Exercise instructions: Render the material again word for word, skipping the pictures in it.

Scene script records:
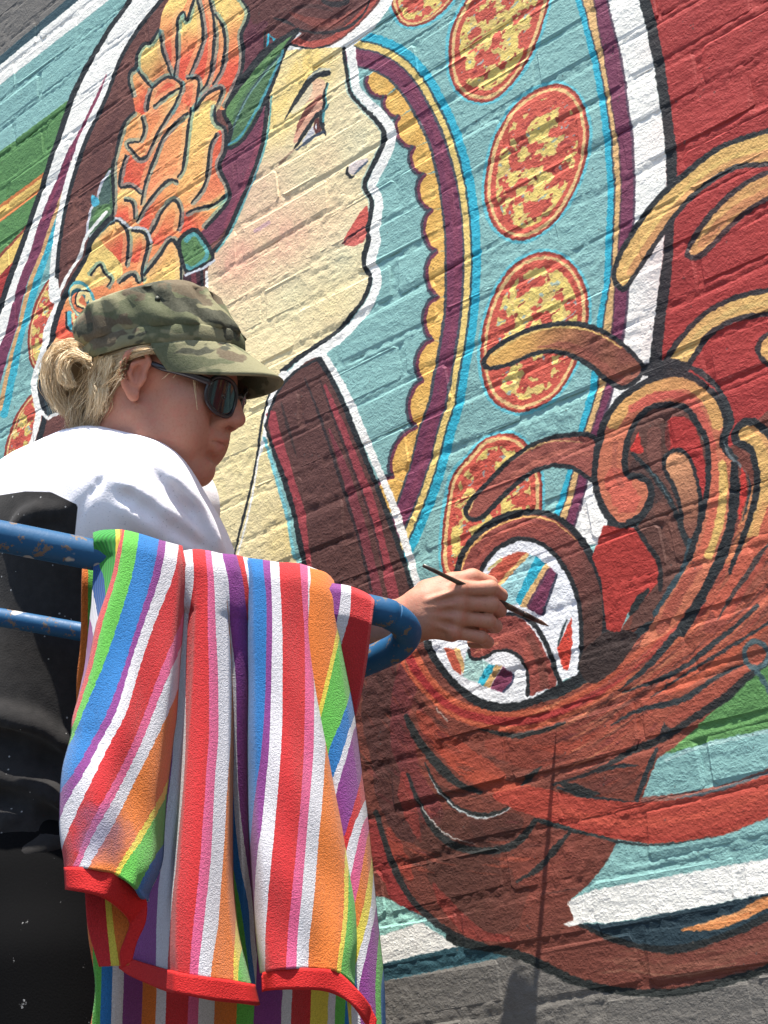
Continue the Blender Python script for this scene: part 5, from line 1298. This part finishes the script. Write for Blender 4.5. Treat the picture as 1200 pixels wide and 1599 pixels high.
# neck into the shoulders
NB = at(196, 760, 2.13)
B.cap(hp(-0.030, 0, -0.030), NB, 0.056, 0.062, 0.03)
B.cap(hp(0.006, 0, -0.085), at(232, 760, 2.13), 0.040, 0.05, 0.03)
B.cap(NB, SH, 0.06, 0.055, 0.03)
B.cap(SH, EL, 0.048, 0.040, 0.02); B.cap(EL, FA, 0.038, 0.036, 0.015)
V, F = B.mesh(); V = smooth_mesh(V, F, 1, 0.5)
# forearm and hand at a finer grid: palm, knuckles, four curled fingers, thumb
HD = 1.945
pal = lambda px, py, dd=0.0: at(px, py, HD + dd)
hpts = np.array([at(520, 962, 2.02), WR, pal(790, 900), pal(780, 1010), at(760, 940, HD + 0.06)])
A = Field(hpts.min(0) - 0.05, hpts.max(0) + 0.05, 0.0015)
A.cap(at(470, 962, 2.04), WR, 0.0365, 0.0260, 0.015)
A.cap(WR, pal(662, 966, 0.002), 0.0260, 0.0245, 0.012); A.cap(pal(640, 956, 0.006), pal(668, 944, 0.004), 0.021, 0.023, 0.01)
for (mx, my, r_) in ((716, 924, 0.0135), (716, 945, 0.0135), (713, 967, 0.0128), (706, 988, 0.0115)):
    A.cap(pal(655, 955 + (my - 955) * 0.45, 0.006), pal(mx, my, 0.005), 0.018, r_, 0.008)
FING = [((718, 920), (766, 918), (780, 927), 0.0104, 0.0098), ((719, 942), (768, 944), (778, 950), 0.0104, 0.0100), ((716, 965), (763, 970), (772, 975), 0.0101, 0.0094), ((709, 987), (752, 995), (760, 1000), 0.0090, 0.0083)]
for a_, b_, c_, r0, r1 in FING:
    A0, A1 = pal(*a_, 0.0), pal(*b_, 0.006)
    A2, A3 = at(c_[0] + 2, c_[1] + 3, HD + 0.030), at(c_[0] - 22, c_[1] + 4, HD + 0.050)
    A.cap(A0, A0 * 0.45 + A1 * 0.55, r0, r1 * 0.90, 0.0012); A.cap(A0 * 0.45 + A1 * 0.55, A1, r1 * 0.90, r1 * 1.04, 0.0012)
    A.cap(A1, A2, r1, r1 * 0.93, 0.0012); A.cap(A2, A3, r1 * 0.93, r1 * 0.82, 0.0012)
    A.ell(A0 - ray(700, 950) * 0.0035, (r0 * 1.10,) * 3, None, 0.004)
    A.cap(pal(668, 956 + (a_[1] - 956) * 0.5, -0.018), A0 - ray(700, 950) * 0.0085, 0.0022, 0.0026, 0.006)      # tendon
A.chain([pal(668, 926, 0.012), pal(706, 911, 0.016), pal(738, 903, 0.022), pal(766, 911, 0.032)], [0.017, 0.0130, 0.0112, 0.0095], 0.005)
for (x_, y_) in ((745, 909), (746, 934), (742, 958), (733, 981)):      # skin creases across the finger joints
    for q in (0, 4): A.cap(pal(x_ + 18 + q, y_, -0.0085), pal(x_ + 17 + q, y_ + 17, -0.0085), 0.0012, 0.0012, 0.0015, sub=True)
for q in (-3, 4): A.chain([at(641 + q, 940, 1.925), at(640 + q, 958, 1.921), at(640 + q, 980, 1.924)], [0.0012] * 3, 0.003, sub=True)
A.cap(pal(740, 928, 0.019), pal(734, 984, 0.019), 0.0125, 0.0115, 0.004); A.cap(pal(722, 930, 0.014), pal(716, 984, 0.014), 0.0135, 0.0125, 0.004)
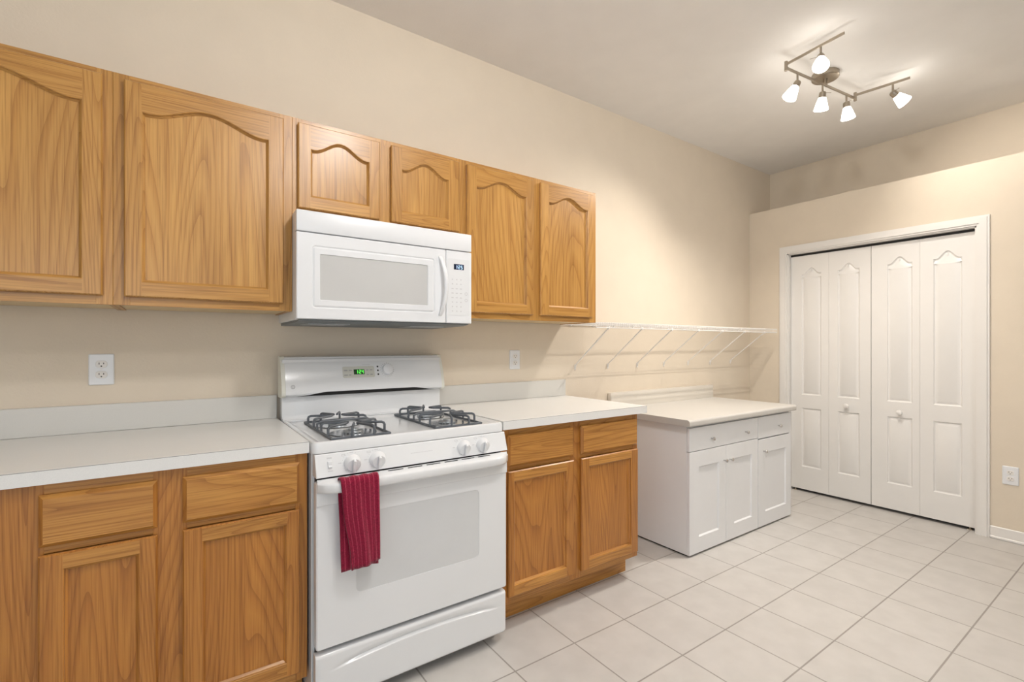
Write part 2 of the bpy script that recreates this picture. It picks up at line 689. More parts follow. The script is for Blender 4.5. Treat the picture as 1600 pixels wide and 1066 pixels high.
def closet_knob(parent, y, z, xf):
    bm = B()
    lathe(bm, [(0.008, 0.0), (0.008, 0.010), (0.015, 0.016), (0.019, 0.024), (0.017, 0.032), (0.008, 0.036), (0, 0.037)], (xf, y, z), (-1, 0, 0), 20)
    put('door_knob', bm, M['door'], parent)


XD = XC + .038
lw = (OY1 - OY0 - 2 * jt - .006) / 4
ys = [OY1 - jt - .002 - lw * i for i in range(5)]
for di, (cs, ky, kz, txt) in enumerate((((1.848, 1.578), 1.586, 0.757, 'white bifold closet door nearer the back wall, two arched panels'),
                                       ((1.252, 0.985), 1.247, 0.745, 'white bifold closet door nearer the wall outlet, two arched panels'))):
    dr = bpy.data.objects.new('door_%d' % (di + 1), None)
    COL.objects.link(dr)
    g = 0.0015 if di == 0 else -0.0015
    ya, yb_, yc = ys[di * 2], ys[di * 2 + 1], ys[di * 2 + 2]
    dr.location = (XD, (ya + yc) / 2, 0)
    WORG[dr.name] = V(dr.location)
    dr['kind'] = 'structure'
    dr['label'] = txt
    dr['category'] = 'door'
    leaf(dr, yb_, ya, cs[0], XD)
    leaf(dr, yc + (0.0025 if di == 0 else 0), yb_, cs[1], XD)
    closet_knob(dr, ky, kz, XD)
    bm = B()       # pivot pin and its floor bracket
    yp = ya - .03 if di == 0 else yc + .03
    box(bm, XD + .008, XD + .028, yp - .012, yp + .012, 0.0, .006)
    lathe(bm, [(.005, .004), (.005, .024)], (XD + .018, yp, 0), (0, 0, 1), 10)
    put('pivot', bm, M['brass'], dr)


# ------------------------------------------------------------------ oak cabinets
def oak_door(parent, x0, x1, z0, z1, yf, px0, px1, pz0, pzs, pzp=None, mats=('oakV', 'oakH', 'oakP'), t=.019):
    bm = B()
    c = .004
    if pzp:
        op = arch(px0, px1, pz0, pzs, pzp)
    else:
        op = rect(px0, px1, pz0, pzs)
    o = rect(x0, x1, z0, z1)
    oi = inset(o, c)
    xa, xb, za, zb = x0 + c, x1 - c, z0 + c, z1 - c
    f0 = frontmap(yf)
    fill(bm, [rect(xa, px0, za, zb)], f0, 0)
    fill(bm, [rect(px1, xb, za, zb)], f0, 0)
    fill(bm, [rect(px0, px1, za, pz0)], f0, 1)
    fill(bm, [[(px0, zb)] + [p for p in reversed(op[2:])] + [(px1, zb)]], f0, 1)
    strip(bm, oi, f0, o, frontmap(yf + .005), 0)
    strip(bm, o, frontmap(yf + .005), inset(o, .002), frontmap(yf + t), 0)
    fill(bm, [inset(o, .002)], frontmap(yf + t), 0)
    l1, l2 = inset(op, .003), inset(op, .0095)
    strip(bm, op, f0, l1, frontmap(yf + .002), 1, 0)
    strip(bm, l1, frontmap(yf + .002), l1, frontmap(yf + .0065), 1, 0)
    strip(bm, l1, frontmap(yf + .0065), l2, frontmap(yf + .0130), 1, 0)
    strip(bm, l2, frontmap(yf + .0130), l2, frontmap(yf + .0150), 1, 0)
    d = put('door', bm, [M[mats[0]], M[mats[1]]], parent, smooth=20)
    bm = B()
    pl = inset(op, .006)
    fill(bm, [pl], frontmap(yf + .0135))
    strip(bm, pl, frontmap(yf + .0135), pl, frontmap(yf + .0175))
    fill(bm, [pl], frontmap(yf + .0175))
    put('door_panel', bm, M[mats[2]], d, smooth=0)
    return d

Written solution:
Continue the Blender Python script for this scene: part 5, from line 1298. This part finishes the script. Write for Blender 4.5. Treat the picture as 1200 pixels wide and 1599 pixels high.
# neck into the shoulders
NB = at(196, 760, 2.13)
B.cap(hp(-0.030, 0, -0.030), NB, 0.056, 0.062, 0.03)
B.cap(hp(0.006, 0, -0.085), at(232, 760, 2.13), 0.040, 0.05, 0.03)
B.cap(NB, SH, 0.06, 0.055, 0.03)
B.cap(SH, EL, 0.048, 0.040, 0.02); B.cap(EL, FA, 0.038, 0.036, 0.015)
V, F = B.mesh(); V = smooth_mesh(V, F, 1, 0.5)
# forearm and hand at a finer grid: palm, knuckles, four curled fingers, thumb
HD = 1.945
pal = lambda px, py, dd=0.0: at(px, py, HD + dd)
hpts = np.array([at(520, 962, 2.02), WR, pal(790, 900), pal(780, 1010), at(760, 940, HD + 0.06)])
A = Field(hpts.min(0) - 0.05, hpts.max(0) + 0.05, 0.0015)
A.cap(at(470, 962, 2.04), WR, 0.0365, 0.0260, 0.015)
A.cap(WR, pal(662, 966, 0.002), 0.0260, 0.0245, 0.012); A.cap(pal(640, 956, 0.006), pal(668, 944, 0.004), 0.021, 0.023, 0.01)
for (mx, my, r_) in ((716, 924, 0.0135), (716, 945, 0.0135), (713, 967, 0.0128), (706, 988, 0.0115)):
    A.cap(pal(655, 955 + (my - 955) * 0.45, 0.006), pal(mx, my, 0.005), 0.018, r_, 0.008)
FING = [((718, 920), (766, 918), (780, 927), 0.0104, 0.0098), ((719, 942), (768, 944), (778, 950), 0.0104, 0.0100), ((716, 965), (763, 970), (772, 975), 0.0101, 0.0094), ((709, 987), (752, 995), (760, 1000), 0.0090, 0.0083)]
for a_, b_, c_, r0, r1 in FING:
    A0, A1 = pal(*a_, 0.0), pal(*b_, 0.006)
    A2, A3 = at(c_[0] + 2, c_[1] + 3, HD + 0.030), at(c_[0] - 22, c_[1] + 4, HD + 0.050)
    A.cap(A0, A0 * 0.45 + A1 * 0.55, r0, r1 * 0.90, 0.0012); A.cap(A0 * 0.45 + A1 * 0.55, A1, r1 * 0.90, r1 * 1.04, 0.0012)
    A.cap(A1, A2, r1, r1 * 0.93, 0.0012); A.cap(A2, A3, r1 * 0.93, r1 * 0.82, 0.0012)
    A.ell(A0 - ray(700, 950) * 0.0035, (r0 * 1.10,) * 3, None, 0.004)
    A.cap(pal(668, 956 + (a_[1] - 956) * 0.5, -0.018), A0 - ray(700, 950) * 0.0085, 0.0022, 0.0026, 0.006)      # tendon
A.chain([pal(668, 926, 0.012), pal(706, 911, 0.016), pal(738, 903, 0.022), pal(766, 911, 0.032)], [0.017, 0.0130, 0.0112, 0.0095], 0.005)
for (x_, y_) in ((745, 909), (746, 934), (742, 958), (733, 981)):      # skin creases across the finger joints
    for q in (0, 4): A.cap(pal(x_ + 18 + q, y_, -0.0085), pal(x_ + 17 + q, y_ + 17, -0.0085), 0.0012, 0.0012, 0.0015, sub=True)
for q in (-3, 4): A.chain([at(641 + q, 940, 1.925), at(640 + q, 958, 1.921), at(640 + q, 980, 1.924)], [0.0012] * 3, 0.003, sub=True)
A.cap(pal(740, 928, 0.019), pal(734, 984, 0.019), 0.0125, 0.0115, 0.004); A.cap(pal(722, 930, 0.014), pal(716, 984, 0.014), 0.0135, 0.0125, 0.004)
Write part 2 of the bpy script that recreates this picture. It picks up at line 689. More parts follow. The script is for Blender 4.5. Treat the picture as 1600 pixels wide and 1066 pixels high.
def closet_knob(parent, y, z, xf):
    bm = B()
    lathe(bm, [(0.008, 0.0), (0.008, 0.010), (0.015, 0.016), (0.019, 0.024), (0.017, 0.032), (0.008, 0.036), (0, 0.037)], (xf, y, z), (-1, 0, 0), 20)
    put('door_knob', bm, M['door'], parent)


XD = XC + .038
lw = (OY1 - OY0 - 2 * jt - .006) / 4
ys = [OY1 - jt - .002 - lw * i for i in range(5)]
for di, (cs, ky, kz, txt) in enumerate((((1.848, 1.578), 1.586, 0.757, 'white bifold closet door nearer the back wall, two arched panels'),
                                       ((1.252, 0.985), 1.247, 0.745, 'white bifold closet door nearer the wall outlet, two arched panels'))):
    dr = bpy.data.objects.new('door_%d' % (di + 1), None)
    COL.objects.link(dr)
    g = 0.0015 if di == 0 else -0.0015
    ya, yb_, yc = ys[di * 2], ys[di * 2 + 1], ys[di * 2 + 2]
    dr.location = (XD, (ya + yc) / 2, 0)
    WORG[dr.name] = V(dr.location)
    dr['kind'] = 'structure'
    dr['label'] = txt
    dr['category'] = 'door'
    leaf(dr, yb_, ya, cs[0], XD)
    leaf(dr, yc + (0.0025 if di == 0 else 0), yb_, cs[1], XD)
    closet_knob(dr, ky, kz, XD)
    bm = B()       # pivot pin and its floor bracket
    yp = ya - .03 if di == 0 else yc + .03
    box(bm, XD + .008, XD + .028, yp - .012, yp + .012, 0.0, .006)
    lathe(bm, [(.005, .004), (.005, .024)], (XD + .018, yp, 0), (0, 0, 1), 10)
    put('pivot', bm, M['brass'], dr)


# ------------------------------------------------------------------ oak cabinets
def oak_door(parent, x0, x1, z0, z1, yf, px0, px1, pz0, pzs, pzp=None, mats=('oakV', 'oakH', 'oakP'), t=.019):
    bm = B()
    c = .004
    if pzp:
        op = arch(px0, px1, pz0, pzs, pzp)
    else:
        op = rect(px0, px1, pz0, pzs)
    o = rect(x0, x1, z0, z1)
    oi = inset(o, c)
    xa, xb, za, zb = x0 + c, x1 - c, z0 + c, z1 - c
    f0 = frontmap(yf)
    fill(bm, [rect(xa, px0, za, zb)], f0, 0)
    fill(bm, [rect(px1, xb, za, zb)], f0, 0)
    fill(bm, [rect(px0, px1, za, pz0)], f0, 1)
    fill(bm, [[(px0, zb)] + [p for p in reversed(op[2:])] + [(px1, zb)]], f0, 1)
    strip(bm, oi, f0, o, frontmap(yf + .005), 0)
    strip(bm, o, frontmap(yf + .005), inset(o, .002), frontmap(yf + t), 0)
    fill(bm, [inset(o, .002)], frontmap(yf + t), 0)
    l1, l2 = inset(op, .003), inset(op, .0095)
    strip(bm, op, f0, l1, frontmap(yf + .002), 1, 0)
    strip(bm, l1, frontmap(yf + .002), l1, frontmap(yf + .0065), 1, 0)
    strip(bm, l1, frontmap(yf + .0065), l2, frontmap(yf + .0130), 1, 0)
    strip(bm, l2, frontmap(yf + .0130), l2, frontmap(yf + .0150), 1, 0)
    d = put('door', bm, [M[mats[0]], M[mats[1]]], parent, smooth=20)
    bm = B()
    pl = inset(op, .006)
    fill(bm, [pl], frontmap(yf + .0135))
    strip(bm, pl, frontmap(yf + .0135), pl, frontmap(yf + .0175))
    fill(bm, [pl], frontmap(yf + .0175))
    put('door_panel', bm, M[mats[2]], d, smooth=0)
    return d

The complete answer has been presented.